The Gulf of Suez is shallow (< 100 m, 330 ft), and a relatively broad (> 12 km, 7.5 mi) and geometrically complicated strait separates it from the northern Red Sea. In contrast, the Gulf of Eilat is deep (< 1,800 m, 5,900 ft) and has a very narrow strait. Although both basins result from rifting associated with opening of the Red Sea, the Gulf of Suez is dominated by normal faults and tilted blocks, whereas the Gulf of Eilat formed primarily by strike-slip displacements with minor movements perpendicular to its extension. Seismic and borehole data confirm that the Gulf of Suez is a graben-like structure that has filled with nearly 6 km (20,000 ft) of dominantly siliciclastic sediment since Miocene times. An evaporite unit over 1-km (3,300-ft) thick and numerous thin carbonate horizons as well as local reef buildups interfinger with the noncarbonates. Over 3 km (9,800 ft) of sediment fill has been confirmed from the Gulf of Eilat, but a base for the sequence has not been identified. Turbidites and pelagic deposits fill the deepest basins.

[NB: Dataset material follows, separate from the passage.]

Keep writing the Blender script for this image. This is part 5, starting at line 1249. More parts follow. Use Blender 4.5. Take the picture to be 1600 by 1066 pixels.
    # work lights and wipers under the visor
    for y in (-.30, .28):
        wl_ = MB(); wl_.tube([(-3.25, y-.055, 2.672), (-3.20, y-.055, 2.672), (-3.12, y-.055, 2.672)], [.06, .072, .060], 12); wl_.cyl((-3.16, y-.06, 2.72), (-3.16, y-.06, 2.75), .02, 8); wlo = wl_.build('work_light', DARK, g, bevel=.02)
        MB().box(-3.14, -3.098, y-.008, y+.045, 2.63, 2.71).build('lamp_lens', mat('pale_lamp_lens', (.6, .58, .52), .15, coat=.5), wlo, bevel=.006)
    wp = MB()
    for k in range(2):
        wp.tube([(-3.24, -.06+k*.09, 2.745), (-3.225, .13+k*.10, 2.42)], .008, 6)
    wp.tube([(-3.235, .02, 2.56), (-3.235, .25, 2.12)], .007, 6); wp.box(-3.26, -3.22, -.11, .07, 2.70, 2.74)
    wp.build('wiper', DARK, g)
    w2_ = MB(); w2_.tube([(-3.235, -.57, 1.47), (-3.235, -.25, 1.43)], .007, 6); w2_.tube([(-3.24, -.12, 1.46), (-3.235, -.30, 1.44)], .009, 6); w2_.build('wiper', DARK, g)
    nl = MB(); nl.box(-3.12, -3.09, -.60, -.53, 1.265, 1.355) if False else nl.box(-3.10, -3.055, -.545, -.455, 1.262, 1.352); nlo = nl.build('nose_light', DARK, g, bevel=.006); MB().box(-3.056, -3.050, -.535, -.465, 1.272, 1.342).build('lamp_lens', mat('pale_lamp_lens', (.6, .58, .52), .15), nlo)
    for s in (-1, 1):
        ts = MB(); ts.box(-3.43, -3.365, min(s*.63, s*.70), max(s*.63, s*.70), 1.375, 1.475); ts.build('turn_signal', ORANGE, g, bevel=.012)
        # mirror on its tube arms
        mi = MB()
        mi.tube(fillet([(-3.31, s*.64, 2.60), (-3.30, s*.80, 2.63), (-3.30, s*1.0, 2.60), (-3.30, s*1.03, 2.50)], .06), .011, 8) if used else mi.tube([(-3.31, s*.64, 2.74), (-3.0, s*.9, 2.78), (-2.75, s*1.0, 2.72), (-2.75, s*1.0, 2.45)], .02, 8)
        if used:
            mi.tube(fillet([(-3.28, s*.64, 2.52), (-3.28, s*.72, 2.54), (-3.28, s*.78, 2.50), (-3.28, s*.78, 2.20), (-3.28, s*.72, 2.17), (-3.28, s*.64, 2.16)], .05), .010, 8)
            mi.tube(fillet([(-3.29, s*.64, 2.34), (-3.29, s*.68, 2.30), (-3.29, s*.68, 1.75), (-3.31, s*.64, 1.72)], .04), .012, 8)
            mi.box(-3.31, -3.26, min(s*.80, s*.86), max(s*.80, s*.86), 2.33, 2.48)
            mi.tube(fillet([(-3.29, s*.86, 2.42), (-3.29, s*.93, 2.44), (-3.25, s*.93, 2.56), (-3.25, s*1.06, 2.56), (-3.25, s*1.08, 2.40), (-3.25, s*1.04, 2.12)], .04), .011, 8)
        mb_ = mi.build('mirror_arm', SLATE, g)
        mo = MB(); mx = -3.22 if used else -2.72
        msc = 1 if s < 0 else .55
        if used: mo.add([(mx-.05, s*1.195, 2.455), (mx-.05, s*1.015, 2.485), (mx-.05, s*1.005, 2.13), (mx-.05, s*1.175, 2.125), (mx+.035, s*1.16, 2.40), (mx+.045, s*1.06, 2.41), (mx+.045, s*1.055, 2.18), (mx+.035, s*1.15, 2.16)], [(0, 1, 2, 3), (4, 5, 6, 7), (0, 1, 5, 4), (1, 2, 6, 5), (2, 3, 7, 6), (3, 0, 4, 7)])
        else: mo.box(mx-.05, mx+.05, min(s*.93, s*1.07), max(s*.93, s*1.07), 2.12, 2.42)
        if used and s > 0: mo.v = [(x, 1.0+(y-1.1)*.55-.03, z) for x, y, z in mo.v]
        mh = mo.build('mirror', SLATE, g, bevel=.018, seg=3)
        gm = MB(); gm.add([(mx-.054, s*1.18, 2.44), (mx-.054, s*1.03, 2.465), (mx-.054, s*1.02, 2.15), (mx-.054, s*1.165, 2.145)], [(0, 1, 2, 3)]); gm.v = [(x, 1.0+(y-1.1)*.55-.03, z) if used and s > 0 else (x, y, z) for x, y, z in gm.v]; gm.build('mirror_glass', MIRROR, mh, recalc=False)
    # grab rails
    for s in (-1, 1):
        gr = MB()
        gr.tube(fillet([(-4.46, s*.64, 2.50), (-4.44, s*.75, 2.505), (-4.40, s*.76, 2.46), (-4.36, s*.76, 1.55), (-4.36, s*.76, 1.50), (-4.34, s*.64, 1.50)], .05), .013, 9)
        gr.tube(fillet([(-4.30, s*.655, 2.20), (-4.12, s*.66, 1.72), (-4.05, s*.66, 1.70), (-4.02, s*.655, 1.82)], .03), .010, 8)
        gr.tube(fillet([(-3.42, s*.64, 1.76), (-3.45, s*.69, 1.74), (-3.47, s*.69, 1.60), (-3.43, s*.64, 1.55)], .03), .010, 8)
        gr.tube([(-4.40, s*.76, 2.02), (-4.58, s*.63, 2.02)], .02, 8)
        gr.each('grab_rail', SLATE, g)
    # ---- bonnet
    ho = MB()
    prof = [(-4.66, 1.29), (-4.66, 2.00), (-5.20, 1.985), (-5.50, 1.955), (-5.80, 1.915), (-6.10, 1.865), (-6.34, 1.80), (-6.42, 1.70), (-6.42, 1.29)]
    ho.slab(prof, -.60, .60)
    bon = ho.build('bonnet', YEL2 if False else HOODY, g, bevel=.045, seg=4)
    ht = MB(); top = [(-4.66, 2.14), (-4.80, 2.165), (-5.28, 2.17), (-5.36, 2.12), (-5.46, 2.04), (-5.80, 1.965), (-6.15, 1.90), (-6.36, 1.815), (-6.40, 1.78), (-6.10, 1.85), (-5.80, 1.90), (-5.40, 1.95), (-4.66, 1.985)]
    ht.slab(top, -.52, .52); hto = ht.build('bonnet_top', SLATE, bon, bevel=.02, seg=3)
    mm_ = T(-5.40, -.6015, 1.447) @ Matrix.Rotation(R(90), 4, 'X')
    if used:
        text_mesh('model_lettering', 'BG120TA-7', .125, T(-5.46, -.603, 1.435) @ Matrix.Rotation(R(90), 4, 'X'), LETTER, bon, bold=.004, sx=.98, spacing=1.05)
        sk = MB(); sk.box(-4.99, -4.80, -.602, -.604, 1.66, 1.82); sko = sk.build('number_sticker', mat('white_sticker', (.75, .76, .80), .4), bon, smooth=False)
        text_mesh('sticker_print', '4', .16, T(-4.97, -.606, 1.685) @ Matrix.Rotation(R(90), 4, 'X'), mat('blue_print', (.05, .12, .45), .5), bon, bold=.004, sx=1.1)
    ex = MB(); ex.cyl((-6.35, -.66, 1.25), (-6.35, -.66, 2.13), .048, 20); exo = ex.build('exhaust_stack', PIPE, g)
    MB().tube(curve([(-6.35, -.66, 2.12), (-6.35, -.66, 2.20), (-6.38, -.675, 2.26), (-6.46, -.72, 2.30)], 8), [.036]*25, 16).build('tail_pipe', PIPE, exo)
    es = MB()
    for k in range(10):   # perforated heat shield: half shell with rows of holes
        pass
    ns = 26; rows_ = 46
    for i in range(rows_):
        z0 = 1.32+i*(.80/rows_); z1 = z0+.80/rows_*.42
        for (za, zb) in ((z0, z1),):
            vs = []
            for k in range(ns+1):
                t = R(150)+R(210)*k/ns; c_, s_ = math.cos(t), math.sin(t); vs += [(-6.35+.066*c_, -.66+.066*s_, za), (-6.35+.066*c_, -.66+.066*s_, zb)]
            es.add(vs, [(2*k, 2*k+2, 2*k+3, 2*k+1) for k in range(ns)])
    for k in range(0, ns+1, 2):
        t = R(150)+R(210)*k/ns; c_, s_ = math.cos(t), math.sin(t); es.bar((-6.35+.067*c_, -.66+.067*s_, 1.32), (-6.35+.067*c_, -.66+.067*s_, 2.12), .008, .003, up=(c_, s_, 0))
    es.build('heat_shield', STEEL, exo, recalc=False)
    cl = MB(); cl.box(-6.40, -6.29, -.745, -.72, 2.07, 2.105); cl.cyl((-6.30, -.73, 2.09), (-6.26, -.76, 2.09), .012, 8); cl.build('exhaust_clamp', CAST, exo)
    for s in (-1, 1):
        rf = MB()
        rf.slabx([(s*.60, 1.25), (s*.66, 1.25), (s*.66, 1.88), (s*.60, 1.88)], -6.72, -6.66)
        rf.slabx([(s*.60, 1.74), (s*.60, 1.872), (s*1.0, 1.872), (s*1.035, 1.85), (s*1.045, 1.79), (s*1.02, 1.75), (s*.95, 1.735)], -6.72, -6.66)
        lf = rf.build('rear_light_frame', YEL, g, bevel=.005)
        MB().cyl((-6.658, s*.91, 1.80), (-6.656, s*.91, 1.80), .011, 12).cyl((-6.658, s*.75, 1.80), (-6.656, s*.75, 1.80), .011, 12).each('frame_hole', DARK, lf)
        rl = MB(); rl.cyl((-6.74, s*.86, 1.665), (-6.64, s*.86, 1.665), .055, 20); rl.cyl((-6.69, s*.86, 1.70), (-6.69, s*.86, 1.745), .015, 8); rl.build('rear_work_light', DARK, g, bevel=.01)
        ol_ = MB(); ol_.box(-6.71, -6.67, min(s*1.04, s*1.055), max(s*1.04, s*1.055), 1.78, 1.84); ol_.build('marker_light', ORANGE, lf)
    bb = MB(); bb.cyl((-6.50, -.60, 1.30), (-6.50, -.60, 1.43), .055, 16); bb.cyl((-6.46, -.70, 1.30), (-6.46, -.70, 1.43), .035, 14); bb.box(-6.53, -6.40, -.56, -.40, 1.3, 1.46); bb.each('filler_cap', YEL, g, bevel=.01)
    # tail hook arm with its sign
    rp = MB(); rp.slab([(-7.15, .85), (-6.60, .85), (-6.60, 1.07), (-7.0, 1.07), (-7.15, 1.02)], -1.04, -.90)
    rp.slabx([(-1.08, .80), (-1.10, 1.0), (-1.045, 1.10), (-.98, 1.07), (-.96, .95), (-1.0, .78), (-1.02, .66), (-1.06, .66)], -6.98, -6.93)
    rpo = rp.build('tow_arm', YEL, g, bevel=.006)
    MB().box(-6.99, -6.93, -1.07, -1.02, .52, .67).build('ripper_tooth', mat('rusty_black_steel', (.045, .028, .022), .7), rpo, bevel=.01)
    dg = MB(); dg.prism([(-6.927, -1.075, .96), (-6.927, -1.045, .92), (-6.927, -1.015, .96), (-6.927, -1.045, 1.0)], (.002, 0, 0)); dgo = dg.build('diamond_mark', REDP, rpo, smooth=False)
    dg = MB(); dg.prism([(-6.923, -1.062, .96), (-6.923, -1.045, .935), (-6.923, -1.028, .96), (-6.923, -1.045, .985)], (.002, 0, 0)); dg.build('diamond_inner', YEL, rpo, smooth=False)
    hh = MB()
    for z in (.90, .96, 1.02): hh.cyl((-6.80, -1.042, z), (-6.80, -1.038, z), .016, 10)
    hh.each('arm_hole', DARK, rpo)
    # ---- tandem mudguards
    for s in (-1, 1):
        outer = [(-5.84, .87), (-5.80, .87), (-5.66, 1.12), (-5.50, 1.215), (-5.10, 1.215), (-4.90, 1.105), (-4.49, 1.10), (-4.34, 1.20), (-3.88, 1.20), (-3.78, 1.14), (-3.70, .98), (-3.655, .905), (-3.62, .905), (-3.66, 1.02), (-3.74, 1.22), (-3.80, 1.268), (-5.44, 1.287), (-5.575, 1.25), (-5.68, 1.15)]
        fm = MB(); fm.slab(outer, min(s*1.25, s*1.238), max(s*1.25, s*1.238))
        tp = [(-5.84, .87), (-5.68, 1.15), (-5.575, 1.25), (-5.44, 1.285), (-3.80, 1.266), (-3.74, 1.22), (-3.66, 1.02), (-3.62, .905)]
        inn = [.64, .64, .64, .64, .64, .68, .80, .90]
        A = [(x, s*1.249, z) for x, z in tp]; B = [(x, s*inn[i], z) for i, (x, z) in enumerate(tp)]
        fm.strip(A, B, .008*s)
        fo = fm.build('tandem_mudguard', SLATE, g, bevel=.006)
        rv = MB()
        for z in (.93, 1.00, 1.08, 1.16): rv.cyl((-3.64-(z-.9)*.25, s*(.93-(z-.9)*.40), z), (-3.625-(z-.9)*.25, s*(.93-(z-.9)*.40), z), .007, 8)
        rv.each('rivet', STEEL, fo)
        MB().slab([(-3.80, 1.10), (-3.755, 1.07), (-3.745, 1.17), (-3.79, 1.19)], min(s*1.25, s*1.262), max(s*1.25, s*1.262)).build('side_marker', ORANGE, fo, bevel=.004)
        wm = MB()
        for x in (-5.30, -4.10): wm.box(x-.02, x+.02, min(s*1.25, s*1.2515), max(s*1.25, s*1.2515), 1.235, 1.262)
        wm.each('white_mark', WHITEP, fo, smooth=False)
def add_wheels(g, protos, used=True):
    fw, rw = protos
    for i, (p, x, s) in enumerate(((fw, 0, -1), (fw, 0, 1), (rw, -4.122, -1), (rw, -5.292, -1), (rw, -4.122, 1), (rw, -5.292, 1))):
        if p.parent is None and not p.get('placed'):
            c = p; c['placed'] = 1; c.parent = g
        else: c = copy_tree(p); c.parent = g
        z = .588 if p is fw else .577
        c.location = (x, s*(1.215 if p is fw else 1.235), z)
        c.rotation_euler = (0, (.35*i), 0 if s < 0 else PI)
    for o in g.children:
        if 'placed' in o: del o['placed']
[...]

The Gulf of Suez contains numerous carbonate platforms seated on subtle gulf-parallel structures. Some of these carbonate build-ups suggest that they are the initial stages of much larger carbonate platforms that will develop as rifting continues. Modern physical processes--strong axial winds (< 30 m/sec, 100 ft/sec), an energetic gulf-parallel wave field, and vigorous tidal currents (> 50 cm/sec, 20 in./sec)--tend to streamline reefs and sediment bodies, creating spindle-shaped carbonate platforms. The Gulf of Eilat has no mid-gulf platforms, but a complex of reef-dominated carbonates exists on gulf-normal structural blocks at the Strait of Tiran. A cross section reduction of this already narrow strait by lowering of sea level, reef growth, and/or sedimentation could drasticall change the basin-filling process through restricted flow by eliminating reef growth and initiating salt deposition.